Former Soviet military intelligence colonel Oleg Penkovsky, codenamed HERO, attempted to volunteer for the CIA several times – almost getting arrested in the process – before he was taken up for his offer.
“He had access to information at all levels within the Soviet hierarchy.
“As a matter of fact, later on a book was written about him, called The Spy Who Saved The World. He was able to get President Kennedy all the information he needed to hold in his hand, the cards he needed to play when standing up to Khrushchev, it was vital, it was dangerous.”
He was later compromised when he was caught and ended up dead. It marked an important time for how the relationship would work between CIA intelligence officers and their Russian counterparts, Mendez says.
“That was the beginning of a long period of time when we did not meet face to face with our Russian [spies].
“We could not meet with them face to face, it was too dangerous, or they too would be arrested and executed … I mean, how do you run an operation when you can't look the other person who's risking his life for you and your country? [You] can't even look him in the eye. It was difficult.”
It could be considered one of the ‘Moscow Rules’ that the Mendez authors wrote about in their book – common sense unspoken rules that you’d know about after being trained by the CIA to work in Moscow.
“These were the ground rules for how you operate inside of that surveillance bubble that is waiting for you,” Mendez says.
“A bubble that is in your apartment, at your home, they're listening, and they're listening live. It's the cars following you whenever you leave that embassy compound. It's the pedestrians walking behind you if you're on the street on foot.”
And it might all just sound like history with the Cold War being over, but as recently as 2016 there’s been proof to suggest otherwise, Mendez says.
“It was startling and it didn't get a lot of playback here. But it was just a kind of a grainy YouTube video of a security camera at the American Embassy, an American diplomat, pulls up in a taxi, gets out of the taxi starts, walking toward his embassy, and is attacked by this dark, blurry figure that we have to assume was KGB, and he was beaten to a bloody pulp.
“These [Moscow] rules were real. They had real meaning. And we just wrote them down, and kind of used them [in the book] to illustrate a few situations that we found ourselves in.”
Tony had seen the video and said: “He [the agent in the video] broke that rule, you know, the rule that says don't piss your surveillance off.”
The dangers of working in the CIA while living in Moscow emphasised the importance of Mendez’s job, she says.
“For a mask technology, that requirement always was you had to be able to drive into a parking garage, put it on in the dark, shouldn't take you more than five seconds out of the car, out on the street, and it had to be perfect. When you were done with it, it had to come off just as quickly, couldn't leave any residue, no adhesive couldn't leave anything behind and had to crush down into nothing. So that in theory, you could put it under your arm if you had to and continue down the street.”

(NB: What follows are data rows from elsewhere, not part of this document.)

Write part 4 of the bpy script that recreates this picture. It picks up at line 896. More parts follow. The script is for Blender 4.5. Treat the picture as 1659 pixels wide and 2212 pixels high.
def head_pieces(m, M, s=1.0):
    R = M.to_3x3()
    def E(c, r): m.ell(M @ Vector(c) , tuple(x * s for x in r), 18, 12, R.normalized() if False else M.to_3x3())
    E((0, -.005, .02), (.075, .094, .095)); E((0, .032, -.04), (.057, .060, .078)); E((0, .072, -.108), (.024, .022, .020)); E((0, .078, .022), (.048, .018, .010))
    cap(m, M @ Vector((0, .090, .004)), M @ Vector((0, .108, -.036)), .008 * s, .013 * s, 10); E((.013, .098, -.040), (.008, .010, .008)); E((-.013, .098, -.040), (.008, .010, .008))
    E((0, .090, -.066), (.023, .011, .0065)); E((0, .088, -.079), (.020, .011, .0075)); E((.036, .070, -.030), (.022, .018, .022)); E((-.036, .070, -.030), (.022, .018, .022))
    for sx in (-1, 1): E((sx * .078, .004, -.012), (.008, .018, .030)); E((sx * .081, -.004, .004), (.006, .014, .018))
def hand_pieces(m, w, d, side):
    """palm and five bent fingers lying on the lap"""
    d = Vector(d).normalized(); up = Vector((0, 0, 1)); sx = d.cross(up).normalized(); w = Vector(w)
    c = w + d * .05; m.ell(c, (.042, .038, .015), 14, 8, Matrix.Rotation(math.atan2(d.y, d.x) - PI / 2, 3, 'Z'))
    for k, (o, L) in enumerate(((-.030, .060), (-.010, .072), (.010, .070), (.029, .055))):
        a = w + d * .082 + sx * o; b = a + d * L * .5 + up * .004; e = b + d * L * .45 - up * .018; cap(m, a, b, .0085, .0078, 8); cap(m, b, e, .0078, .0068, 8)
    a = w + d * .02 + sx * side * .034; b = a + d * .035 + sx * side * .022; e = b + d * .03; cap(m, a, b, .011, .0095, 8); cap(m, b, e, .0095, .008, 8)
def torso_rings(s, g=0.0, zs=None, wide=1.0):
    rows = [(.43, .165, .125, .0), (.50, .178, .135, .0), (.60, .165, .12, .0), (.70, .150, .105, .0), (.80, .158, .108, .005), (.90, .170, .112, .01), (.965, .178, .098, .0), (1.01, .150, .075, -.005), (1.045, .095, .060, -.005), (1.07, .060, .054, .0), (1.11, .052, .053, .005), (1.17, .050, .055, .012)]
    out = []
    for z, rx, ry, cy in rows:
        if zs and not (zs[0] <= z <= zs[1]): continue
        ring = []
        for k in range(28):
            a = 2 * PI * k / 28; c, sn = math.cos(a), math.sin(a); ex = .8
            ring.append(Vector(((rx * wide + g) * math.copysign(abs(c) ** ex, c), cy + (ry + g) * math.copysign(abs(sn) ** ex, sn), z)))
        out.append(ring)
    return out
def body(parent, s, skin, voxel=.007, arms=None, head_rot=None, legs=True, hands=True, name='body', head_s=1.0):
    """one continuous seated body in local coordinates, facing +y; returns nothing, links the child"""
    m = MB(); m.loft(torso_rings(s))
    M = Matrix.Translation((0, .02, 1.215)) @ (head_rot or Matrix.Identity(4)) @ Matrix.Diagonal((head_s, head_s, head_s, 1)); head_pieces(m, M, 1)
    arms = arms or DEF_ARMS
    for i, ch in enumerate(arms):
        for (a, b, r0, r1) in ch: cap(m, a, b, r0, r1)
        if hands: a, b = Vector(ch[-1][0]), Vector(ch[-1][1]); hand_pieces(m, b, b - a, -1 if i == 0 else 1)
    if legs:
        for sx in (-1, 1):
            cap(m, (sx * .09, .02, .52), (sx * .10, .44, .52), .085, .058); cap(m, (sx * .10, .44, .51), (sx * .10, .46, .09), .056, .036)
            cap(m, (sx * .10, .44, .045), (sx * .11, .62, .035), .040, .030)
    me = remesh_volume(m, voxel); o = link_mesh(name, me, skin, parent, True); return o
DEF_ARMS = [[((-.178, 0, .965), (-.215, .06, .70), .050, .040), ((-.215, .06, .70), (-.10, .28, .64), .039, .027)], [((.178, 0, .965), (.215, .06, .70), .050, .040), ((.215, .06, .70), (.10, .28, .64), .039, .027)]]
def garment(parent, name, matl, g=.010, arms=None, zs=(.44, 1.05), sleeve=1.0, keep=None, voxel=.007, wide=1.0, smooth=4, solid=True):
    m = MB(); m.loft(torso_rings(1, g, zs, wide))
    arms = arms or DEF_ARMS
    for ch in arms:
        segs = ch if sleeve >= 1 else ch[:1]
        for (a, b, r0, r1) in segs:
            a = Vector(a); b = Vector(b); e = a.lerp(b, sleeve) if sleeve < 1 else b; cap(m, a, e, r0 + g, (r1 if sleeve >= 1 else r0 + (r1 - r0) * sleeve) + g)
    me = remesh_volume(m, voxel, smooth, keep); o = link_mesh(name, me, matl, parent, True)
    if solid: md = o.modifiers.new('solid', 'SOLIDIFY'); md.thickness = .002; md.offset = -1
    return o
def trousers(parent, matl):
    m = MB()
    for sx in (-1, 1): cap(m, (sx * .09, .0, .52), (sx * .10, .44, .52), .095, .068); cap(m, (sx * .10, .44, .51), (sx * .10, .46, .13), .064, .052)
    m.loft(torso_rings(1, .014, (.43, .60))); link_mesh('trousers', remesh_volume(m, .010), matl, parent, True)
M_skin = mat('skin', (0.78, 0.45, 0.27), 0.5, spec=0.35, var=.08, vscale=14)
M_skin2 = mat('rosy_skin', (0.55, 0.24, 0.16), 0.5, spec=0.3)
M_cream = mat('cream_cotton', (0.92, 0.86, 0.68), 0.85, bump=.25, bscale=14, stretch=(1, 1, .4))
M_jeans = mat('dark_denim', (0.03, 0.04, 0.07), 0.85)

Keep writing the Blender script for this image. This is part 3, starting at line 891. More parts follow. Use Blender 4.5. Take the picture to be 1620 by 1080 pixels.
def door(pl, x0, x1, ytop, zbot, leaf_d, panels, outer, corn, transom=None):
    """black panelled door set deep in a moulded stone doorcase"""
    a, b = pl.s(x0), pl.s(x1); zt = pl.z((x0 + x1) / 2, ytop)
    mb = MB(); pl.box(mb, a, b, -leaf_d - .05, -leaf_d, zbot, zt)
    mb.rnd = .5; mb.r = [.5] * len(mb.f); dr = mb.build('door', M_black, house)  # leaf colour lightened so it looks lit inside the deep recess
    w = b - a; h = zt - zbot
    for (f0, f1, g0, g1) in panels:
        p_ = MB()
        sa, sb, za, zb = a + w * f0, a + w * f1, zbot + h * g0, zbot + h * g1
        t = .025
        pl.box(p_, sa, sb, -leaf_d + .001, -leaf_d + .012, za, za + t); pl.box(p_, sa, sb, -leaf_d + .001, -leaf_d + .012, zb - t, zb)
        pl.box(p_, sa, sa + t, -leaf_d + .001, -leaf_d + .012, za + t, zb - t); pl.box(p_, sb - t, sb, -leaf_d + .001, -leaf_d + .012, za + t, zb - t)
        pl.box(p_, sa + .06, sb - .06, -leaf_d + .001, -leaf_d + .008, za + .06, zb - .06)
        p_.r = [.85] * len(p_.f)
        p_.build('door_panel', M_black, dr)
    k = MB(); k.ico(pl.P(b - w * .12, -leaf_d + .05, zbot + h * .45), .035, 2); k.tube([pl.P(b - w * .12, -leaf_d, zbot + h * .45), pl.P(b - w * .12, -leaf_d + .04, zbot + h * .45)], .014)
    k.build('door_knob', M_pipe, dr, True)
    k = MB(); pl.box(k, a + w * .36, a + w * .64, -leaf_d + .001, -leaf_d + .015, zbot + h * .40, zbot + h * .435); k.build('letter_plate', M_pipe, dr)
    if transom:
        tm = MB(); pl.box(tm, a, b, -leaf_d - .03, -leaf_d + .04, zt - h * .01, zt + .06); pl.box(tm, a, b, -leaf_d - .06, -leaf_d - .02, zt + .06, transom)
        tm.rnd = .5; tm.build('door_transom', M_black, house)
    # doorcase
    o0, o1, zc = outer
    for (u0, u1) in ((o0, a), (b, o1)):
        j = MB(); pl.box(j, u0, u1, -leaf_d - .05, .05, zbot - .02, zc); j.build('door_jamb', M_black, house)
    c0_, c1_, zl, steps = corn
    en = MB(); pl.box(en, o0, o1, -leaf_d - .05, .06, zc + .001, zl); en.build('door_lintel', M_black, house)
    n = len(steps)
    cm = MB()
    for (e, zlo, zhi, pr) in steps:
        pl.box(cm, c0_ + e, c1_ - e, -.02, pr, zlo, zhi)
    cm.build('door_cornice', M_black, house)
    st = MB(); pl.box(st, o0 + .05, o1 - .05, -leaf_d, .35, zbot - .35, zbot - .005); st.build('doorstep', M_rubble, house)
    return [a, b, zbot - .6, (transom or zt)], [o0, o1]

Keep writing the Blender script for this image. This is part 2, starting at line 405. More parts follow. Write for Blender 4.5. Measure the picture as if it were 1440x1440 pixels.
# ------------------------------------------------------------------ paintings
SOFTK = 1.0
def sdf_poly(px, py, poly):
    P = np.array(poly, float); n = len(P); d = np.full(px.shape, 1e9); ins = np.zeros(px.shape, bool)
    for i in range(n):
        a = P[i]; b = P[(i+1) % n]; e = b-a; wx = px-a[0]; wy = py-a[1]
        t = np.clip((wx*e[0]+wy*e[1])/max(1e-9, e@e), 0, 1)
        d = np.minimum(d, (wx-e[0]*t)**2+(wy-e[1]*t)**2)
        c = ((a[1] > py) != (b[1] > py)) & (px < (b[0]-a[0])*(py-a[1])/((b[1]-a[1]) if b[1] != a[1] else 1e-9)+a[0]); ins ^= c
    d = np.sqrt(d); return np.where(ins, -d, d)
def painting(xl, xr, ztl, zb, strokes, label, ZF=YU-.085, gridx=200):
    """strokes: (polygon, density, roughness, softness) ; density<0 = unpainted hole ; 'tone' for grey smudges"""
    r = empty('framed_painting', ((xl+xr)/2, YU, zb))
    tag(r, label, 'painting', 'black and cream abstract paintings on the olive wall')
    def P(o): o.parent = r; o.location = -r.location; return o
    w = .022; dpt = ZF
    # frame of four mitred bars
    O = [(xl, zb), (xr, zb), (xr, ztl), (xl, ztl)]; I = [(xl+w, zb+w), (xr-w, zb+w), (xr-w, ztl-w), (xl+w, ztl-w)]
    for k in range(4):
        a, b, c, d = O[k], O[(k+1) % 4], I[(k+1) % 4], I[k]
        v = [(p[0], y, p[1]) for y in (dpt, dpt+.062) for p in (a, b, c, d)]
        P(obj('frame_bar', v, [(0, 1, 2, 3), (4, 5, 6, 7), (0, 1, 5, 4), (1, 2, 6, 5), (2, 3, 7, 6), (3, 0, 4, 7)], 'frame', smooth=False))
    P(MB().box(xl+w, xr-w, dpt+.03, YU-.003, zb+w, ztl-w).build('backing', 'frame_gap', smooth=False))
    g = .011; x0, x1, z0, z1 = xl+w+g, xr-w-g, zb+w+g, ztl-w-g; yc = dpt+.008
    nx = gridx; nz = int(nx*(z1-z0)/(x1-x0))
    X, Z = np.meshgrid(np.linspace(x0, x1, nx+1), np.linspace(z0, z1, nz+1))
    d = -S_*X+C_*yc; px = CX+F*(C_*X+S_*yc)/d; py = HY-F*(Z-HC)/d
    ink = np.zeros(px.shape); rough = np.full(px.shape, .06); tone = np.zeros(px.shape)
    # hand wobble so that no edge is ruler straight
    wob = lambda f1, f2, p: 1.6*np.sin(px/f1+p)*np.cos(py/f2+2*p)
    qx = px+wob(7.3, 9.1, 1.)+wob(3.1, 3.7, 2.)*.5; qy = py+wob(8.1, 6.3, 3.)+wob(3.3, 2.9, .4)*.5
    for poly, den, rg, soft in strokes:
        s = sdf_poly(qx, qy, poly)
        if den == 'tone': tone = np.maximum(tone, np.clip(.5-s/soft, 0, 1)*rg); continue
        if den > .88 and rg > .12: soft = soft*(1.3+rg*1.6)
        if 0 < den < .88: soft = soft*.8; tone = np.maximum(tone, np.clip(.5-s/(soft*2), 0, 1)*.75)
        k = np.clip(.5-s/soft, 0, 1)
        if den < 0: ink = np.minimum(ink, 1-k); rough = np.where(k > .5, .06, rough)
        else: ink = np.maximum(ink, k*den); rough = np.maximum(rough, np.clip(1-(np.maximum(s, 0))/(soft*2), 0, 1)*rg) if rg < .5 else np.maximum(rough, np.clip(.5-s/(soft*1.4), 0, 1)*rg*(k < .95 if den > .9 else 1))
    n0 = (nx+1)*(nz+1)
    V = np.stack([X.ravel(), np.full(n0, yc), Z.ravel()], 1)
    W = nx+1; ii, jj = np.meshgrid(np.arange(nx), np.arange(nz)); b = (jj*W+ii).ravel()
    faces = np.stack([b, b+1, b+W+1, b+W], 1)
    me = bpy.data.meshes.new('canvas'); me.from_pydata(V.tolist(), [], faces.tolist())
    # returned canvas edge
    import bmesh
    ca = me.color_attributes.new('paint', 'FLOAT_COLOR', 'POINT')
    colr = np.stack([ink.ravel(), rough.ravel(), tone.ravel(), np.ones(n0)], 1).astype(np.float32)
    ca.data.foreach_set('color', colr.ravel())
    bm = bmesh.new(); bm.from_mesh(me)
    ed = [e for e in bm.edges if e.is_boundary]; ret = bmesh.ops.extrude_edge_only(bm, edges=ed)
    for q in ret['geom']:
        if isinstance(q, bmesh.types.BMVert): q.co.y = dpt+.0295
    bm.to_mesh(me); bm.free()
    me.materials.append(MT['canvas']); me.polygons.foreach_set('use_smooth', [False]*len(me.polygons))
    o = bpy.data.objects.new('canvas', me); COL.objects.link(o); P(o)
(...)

Mendez even got to show former US President George H. W. Bush – who also had at one pointed headed the CIA - the new mask technology that they’d developed.
“So I said, well we've gotten better, I'm here to show you what the new technology is. He said, well, where is it? I said, I'm wearing it.
“So I did what I call the Tom Cruise peel, although I didn't realise that Tom Cruise was going to be doing this in the future. You put your hand under one, one corner of it, and you do just peel it off, and he loved it. He twinkled, he sparkled.”